## Exercise task:
Output all lines exactly, with nothing added or dropped.

## Given information:
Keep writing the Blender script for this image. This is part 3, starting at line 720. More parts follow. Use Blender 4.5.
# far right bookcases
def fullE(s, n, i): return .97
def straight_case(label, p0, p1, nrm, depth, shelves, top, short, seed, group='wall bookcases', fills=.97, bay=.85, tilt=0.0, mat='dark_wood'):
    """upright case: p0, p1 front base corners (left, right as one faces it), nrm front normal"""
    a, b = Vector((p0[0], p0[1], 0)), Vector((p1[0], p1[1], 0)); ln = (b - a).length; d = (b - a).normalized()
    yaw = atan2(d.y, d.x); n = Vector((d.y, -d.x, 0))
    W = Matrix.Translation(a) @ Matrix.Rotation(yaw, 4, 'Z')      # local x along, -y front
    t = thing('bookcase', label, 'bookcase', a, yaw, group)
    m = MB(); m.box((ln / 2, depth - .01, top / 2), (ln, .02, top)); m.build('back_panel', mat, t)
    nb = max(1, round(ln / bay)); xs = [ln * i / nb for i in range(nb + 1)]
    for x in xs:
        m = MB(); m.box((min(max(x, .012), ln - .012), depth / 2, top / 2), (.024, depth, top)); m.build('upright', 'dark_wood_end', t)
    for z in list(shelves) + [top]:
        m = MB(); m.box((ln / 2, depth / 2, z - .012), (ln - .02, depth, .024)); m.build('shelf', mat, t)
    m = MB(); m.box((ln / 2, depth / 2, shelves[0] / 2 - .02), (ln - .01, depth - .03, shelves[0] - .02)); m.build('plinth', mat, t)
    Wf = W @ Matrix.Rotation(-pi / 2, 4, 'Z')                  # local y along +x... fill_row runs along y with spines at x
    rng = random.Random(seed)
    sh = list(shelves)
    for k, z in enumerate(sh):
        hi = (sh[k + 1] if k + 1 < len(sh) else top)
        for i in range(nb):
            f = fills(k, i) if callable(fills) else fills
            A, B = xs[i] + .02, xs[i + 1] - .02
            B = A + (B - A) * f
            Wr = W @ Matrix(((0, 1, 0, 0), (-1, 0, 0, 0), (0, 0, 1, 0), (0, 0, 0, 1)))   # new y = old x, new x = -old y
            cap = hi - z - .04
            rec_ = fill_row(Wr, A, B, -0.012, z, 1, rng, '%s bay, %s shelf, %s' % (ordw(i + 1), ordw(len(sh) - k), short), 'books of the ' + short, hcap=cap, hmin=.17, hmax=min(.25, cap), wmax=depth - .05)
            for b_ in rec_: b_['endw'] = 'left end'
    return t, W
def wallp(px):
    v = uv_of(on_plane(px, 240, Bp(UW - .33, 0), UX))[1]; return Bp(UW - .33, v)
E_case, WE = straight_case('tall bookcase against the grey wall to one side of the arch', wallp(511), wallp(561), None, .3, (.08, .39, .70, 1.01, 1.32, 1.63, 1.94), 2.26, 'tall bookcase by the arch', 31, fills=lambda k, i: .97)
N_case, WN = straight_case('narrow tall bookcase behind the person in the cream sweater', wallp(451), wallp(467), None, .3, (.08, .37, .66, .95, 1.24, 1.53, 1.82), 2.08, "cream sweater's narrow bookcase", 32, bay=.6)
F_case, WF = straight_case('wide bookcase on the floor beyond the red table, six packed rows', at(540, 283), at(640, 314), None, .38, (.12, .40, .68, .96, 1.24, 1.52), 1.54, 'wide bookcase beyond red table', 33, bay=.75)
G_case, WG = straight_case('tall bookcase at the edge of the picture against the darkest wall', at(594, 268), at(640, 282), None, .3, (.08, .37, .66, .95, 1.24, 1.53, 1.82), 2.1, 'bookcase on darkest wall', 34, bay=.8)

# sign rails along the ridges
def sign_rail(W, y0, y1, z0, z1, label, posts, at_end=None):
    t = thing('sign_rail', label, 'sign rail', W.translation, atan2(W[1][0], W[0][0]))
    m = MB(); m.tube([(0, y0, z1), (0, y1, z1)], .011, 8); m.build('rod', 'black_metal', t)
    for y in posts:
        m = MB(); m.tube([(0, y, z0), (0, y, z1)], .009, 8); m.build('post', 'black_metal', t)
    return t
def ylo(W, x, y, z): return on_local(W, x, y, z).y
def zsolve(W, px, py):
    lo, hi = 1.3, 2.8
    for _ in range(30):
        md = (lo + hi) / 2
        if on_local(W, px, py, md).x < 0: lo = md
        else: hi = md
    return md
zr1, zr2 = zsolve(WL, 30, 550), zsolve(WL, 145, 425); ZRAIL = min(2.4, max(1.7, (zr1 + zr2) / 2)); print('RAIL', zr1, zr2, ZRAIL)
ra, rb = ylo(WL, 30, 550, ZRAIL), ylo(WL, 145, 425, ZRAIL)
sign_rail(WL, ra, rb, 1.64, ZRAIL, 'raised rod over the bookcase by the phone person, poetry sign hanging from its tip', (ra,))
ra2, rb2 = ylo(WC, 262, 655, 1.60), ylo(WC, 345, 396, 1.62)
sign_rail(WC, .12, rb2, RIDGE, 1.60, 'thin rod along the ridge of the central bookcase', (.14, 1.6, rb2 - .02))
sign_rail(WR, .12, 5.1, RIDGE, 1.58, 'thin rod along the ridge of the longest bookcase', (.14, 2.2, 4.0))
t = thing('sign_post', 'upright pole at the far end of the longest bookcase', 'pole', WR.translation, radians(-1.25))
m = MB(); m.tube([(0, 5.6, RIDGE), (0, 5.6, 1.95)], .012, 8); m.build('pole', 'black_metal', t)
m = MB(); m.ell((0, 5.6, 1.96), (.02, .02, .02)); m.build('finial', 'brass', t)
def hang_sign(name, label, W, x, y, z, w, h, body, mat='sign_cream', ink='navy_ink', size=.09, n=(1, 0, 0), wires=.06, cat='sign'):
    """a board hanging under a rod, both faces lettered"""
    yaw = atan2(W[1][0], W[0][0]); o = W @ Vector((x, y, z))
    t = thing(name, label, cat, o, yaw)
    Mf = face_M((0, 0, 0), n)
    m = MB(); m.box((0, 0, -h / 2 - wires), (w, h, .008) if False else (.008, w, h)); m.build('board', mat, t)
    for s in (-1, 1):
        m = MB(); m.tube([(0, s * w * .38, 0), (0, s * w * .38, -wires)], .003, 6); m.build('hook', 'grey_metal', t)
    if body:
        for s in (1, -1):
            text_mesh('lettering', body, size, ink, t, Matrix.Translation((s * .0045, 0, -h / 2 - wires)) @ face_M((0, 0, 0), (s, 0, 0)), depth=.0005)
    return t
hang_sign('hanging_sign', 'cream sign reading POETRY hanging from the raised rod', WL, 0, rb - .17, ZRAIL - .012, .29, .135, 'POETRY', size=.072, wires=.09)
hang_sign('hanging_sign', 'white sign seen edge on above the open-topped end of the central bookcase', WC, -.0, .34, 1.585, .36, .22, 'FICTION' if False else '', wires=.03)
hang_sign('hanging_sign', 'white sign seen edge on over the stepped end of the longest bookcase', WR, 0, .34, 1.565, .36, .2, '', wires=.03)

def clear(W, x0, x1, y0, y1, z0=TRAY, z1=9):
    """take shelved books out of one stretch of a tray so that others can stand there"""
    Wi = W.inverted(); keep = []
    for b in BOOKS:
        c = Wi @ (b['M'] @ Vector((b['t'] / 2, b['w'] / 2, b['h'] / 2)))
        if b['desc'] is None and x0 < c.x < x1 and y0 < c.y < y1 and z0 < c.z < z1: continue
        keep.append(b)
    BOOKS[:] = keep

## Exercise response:
Keep writing the Blender script for this image. This is part 3, starting at line 720. More parts follow. Use Blender 4.5.
# far right bookcases
def fullE(s, n, i): return .97
def straight_case(label, p0, p1, nrm, depth, shelves, top, short, seed, group='wall bookcases', fills=.97, bay=.85, tilt=0.0, mat='dark_wood'):
    """upright case: p0, p1 front base corners (left, right as one faces it), nrm front normal"""
    a, b = Vector((p0[0], p0[1], 0)), Vector((p1[0], p1[1], 0)); ln = (b - a).length; d = (b - a).normalized()
    yaw = atan2(d.y, d.x); n = Vector((d.y, -d.x, 0))
    W = Matrix.Translation(a) @ Matrix.Rotation(yaw, 4, 'Z')      # local x along, -y front
    t = thing('bookcase', label, 'bookcase', a, yaw, group)
    m = MB(); m.box((ln / 2, depth - .01, top / 2), (ln, .02, top)); m.build('back_panel', mat, t)
    nb = max(1, round(ln / bay)); xs = [ln * i / nb for i in range(nb + 1)]
    for x in xs:
        m = MB(); m.box((min(max(x, .012), ln - .012), depth / 2, top / 2), (.024, depth, top)); m.build('upright', 'dark_wood_end', t)
    for z in list(shelves) + [top]:
        m = MB(); m.box((ln / 2, depth / 2, z - .012), (ln - .02, depth, .024)); m.build('shelf', mat, t)
    m = MB(); m.box((ln / 2, depth / 2, shelves[0] / 2 - .02), (ln - .01, depth - .03, shelves[0] - .02)); m.build('plinth', mat, t)
    Wf = W @ Matrix.Rotation(-pi / 2, 4, 'Z')                  # local y along +x... fill_row runs along y with spines at x
    rng = random.Random(seed)
    sh = list(shelves)
    for k, z in enumerate(sh):
        hi = (sh[k + 1] if k + 1 < len(sh) else top)
        for i in range(nb):
            f = fills(k, i) if callable(fills) else fills
            A, B = xs[i] + .02, xs[i + 1] - .02
            B = A + (B - A) * f
            Wr = W @ Matrix(((0, 1, 0, 0), (-1, 0, 0, 0), (0, 0, 1, 0), (0, 0, 0, 1)))   # new y = old x, new x = -old y
            cap = hi - z - .04
            rec_ = fill_row(Wr, A, B, -0.012, z, 1, rng, '%s bay, %s shelf, %s' % (ordw(i + 1), ordw(len(sh) - k), short), 'books of the ' + short, hcap=cap, hmin=.17, hmax=min(.25, cap), wmax=depth - .05)
            for b_ in rec_: b_['endw'] = 'left end'
    return t, W
def wallp(px):
    v = uv_of(on_plane(px, 240, Bp(UW - .33, 0), UX))[1]; return Bp(UW - .33, v)
E_case, WE = straight_case('tall bookcase against the grey wall to one side of the arch', wallp(511), wallp(561), None, .3, (.08, .39, .70, 1.01, 1.32, 1.63, 1.94), 2.26, 'tall bookcase by the arch', 31, fills=lambda k, i: .97)
N_case, WN = straight_case('narrow tall bookcase behind the person in the cream sweater', wallp(451), wallp(467), None, .3, (.08, .37, .66, .95, 1.24, 1.53, 1.82), 2.08, "cream sweater's narrow bookcase", 32, bay=.6)
F_case, WF = straight_case('wide bookcase on the floor beyond the red table, six packed rows', at(540, 283), at(640, 314), None, .38, (.12, .40, .68, .96, 1.24, 1.52), 1.54, 'wide bookcase beyond red table', 33, bay=.75)
G_case, WG = straight_case('tall bookcase at the edge of the picture against the darkest wall', at(594, 268), at(640, 282), None, .3, (.08, .37, .66, .95, 1.24, 1.53, 1.82), 2.1, 'bookcase on darkest wall', 34, bay=.8)

# sign rails along the ridges
def sign_rail(W, y0, y1, z0, z1, label, posts, at_end=None):
    t = thing('sign_rail', label, 'sign rail', W.translation, atan2(W[1][0], W[0][0]))
    m = MB(); m.tube([(0, y0, z1), (0, y1, z1)], .011, 8); m.build('rod', 'black_metal', t)
    for y in posts:
        m = MB(); m.tube([(0, y, z0), (0, y, z1)], .009, 8); m.build('post', 'black_metal', t)
    return t
def ylo(W, x, y, z): return on_local(W, x, y, z).y
def zsolve(W, px, py):
    lo, hi = 1.3, 2.8
    for _ in range(30):
        md = (lo + hi) / 2
        if on_local(W, px, py, md).x < 0: lo = md
        else: hi = md
    return md
zr1, zr2 = zsolve(WL, 30, 550), zsolve(WL, 145, 425); ZRAIL = min(2.4, max(1.7, (zr1 + zr2) / 2)); print('RAIL', zr1, zr2, ZRAIL)
ra, rb = ylo(WL, 30, 550, ZRAIL), ylo(WL, 145, 425, ZRAIL)
sign_rail(WL, ra, rb, 1.64, ZRAIL, 'raised rod over the bookcase by the phone person, poetry sign hanging from its tip', (ra,))
ra2, rb2 = ylo(WC, 262, 655, 1.60), ylo(WC, 345, 396, 1.62)
sign_rail(WC, .12, rb2, RIDGE, 1.60, 'thin rod along the ridge of the central bookcase', (.14, 1.6, rb2 - .02))
sign_rail(WR, .12, 5.1, RIDGE, 1.58, 'thin rod along the ridge of the longest bookcase', (.14, 2.2, 4.0))
t = thing('sign_post', 'upright pole at the far end of the longest bookcase', 'pole', WR.translation, radians(-1.25))
m = MB(); m.tube([(0, 5.6, RIDGE), (0, 5.6, 1.95)], .012, 8); m.build('pole', 'black_metal', t)
m = MB(); m.ell((0, 5.6, 1.96), (.02, .02, .02)); m.build('finial', 'brass', t)
def hang_sign(name, label, W, x, y, z, w, h, body, mat='sign_cream', ink='navy_ink', size=.09, n=(1, 0, 0), wires=.06, cat='sign'):
    """a board hanging under a rod, both faces lettered"""
    yaw = atan2(W[1][0], W[0][0]); o = W @ Vector((x, y, z))
    t = thing(name, label, cat, o, yaw)
    Mf = face_M((0, 0, 0), n)
    m = MB(); m.box((0, 0, -h / 2 - wires), (w, h, .008) if False else (.008, w, h)); m.build('board', mat, t)
    for s in (-1, 1):
        m = MB(); m.tube([(0, s * w * .38, 0), (0, s * w * .38, -wires)], .003, 6); m.build('hook', 'grey_metal', t)
    if body:
        for s in (1, -1):
            text_mesh('lettering', body, size, ink, t, Matrix.Translation((s * .0045, 0, -h / 2 - wires)) @ face_M((0, 0, 0), (s, 0, 0)), depth=.0005)
    return t
hang_sign('hanging_sign', 'cream sign reading POETRY hanging from the raised rod', WL, 0, rb - .17, ZRAIL - .012, .29, .135, 'POETRY', size=.072, wires=.09)
hang_sign('hanging_sign', 'white sign seen edge on above the open-topped end of the central bookcase', WC, -.0, .34, 1.585, .36, .22, 'FICTION' if False else '', wires=.03)
hang_sign('hanging_sign', 'white sign seen edge on over the stepped end of the longest bookcase', WR, 0, .34, 1.565, .36, .2, '', wires=.03)

def clear(W, x0, x1, y0, y1, z0=TRAY, z1=9):
    """take shelved books out of one stretch of a tray so that others can stand there"""
    Wi = W.inverted(); keep = []
    for b in BOOKS:
        c = Wi @ (b['M'] @ Vector((b['t'] / 2, b['w'] / 2, b['h'] / 2)))
        if b['desc'] is None and x0 < c.x < x1 and y0 < c.y < y1 and z0 < c.z < z1: continue
        keep.append(b)
    BOOKS[:] = keep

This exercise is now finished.